→ YOUR GOAL:
Look through the data below. Collect every line where the word "pixels" occurs.

------ MATERIAL PROVIDED ------

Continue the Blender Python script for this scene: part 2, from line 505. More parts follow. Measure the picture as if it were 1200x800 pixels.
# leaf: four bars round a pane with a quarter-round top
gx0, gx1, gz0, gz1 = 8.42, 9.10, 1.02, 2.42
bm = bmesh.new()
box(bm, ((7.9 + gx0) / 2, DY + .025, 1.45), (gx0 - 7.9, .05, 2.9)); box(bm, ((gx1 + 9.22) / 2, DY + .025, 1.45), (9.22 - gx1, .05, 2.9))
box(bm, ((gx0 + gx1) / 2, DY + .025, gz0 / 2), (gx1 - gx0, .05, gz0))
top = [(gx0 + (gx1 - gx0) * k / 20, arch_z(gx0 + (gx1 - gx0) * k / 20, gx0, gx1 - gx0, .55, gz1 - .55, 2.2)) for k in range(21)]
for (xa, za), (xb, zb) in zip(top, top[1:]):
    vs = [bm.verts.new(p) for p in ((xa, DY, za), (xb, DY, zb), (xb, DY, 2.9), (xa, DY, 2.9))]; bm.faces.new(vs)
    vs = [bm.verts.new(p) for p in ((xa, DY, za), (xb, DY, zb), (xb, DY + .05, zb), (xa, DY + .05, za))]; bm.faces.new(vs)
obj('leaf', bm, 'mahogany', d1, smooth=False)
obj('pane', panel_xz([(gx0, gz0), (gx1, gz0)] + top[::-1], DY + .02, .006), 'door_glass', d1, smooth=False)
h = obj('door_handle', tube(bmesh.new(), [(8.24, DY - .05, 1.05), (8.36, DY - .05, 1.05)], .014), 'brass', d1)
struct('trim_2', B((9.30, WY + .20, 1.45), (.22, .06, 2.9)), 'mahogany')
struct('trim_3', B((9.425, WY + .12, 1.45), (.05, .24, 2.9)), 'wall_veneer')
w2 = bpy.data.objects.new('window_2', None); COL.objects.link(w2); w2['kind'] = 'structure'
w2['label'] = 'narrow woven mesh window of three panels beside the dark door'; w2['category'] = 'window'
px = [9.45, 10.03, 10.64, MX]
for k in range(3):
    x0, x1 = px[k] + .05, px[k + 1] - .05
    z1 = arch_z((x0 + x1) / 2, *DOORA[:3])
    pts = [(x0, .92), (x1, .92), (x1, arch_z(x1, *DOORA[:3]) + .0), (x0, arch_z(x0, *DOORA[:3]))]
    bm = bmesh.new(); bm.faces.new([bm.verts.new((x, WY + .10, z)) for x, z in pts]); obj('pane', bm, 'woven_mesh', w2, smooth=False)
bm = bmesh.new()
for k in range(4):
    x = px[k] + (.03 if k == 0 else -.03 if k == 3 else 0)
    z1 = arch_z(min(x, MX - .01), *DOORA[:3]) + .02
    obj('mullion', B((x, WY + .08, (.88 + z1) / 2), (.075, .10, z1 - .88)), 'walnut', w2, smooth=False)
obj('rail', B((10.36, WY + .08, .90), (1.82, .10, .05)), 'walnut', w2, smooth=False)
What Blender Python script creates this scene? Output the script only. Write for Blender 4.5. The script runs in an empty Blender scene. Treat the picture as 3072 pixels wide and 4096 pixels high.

------

→ COMPLETE ANSWER:
Continue the Blender Python script for this scene: part 2, from line 505. More parts follow. Measure the picture as if it were 1200x800 pixels.
What Blender Python script creates this scene? Output the script only. Write for Blender 4.5. The script runs in an empty Blender scene. Treat the picture as 3072 pixels wide and 4096 pixels high.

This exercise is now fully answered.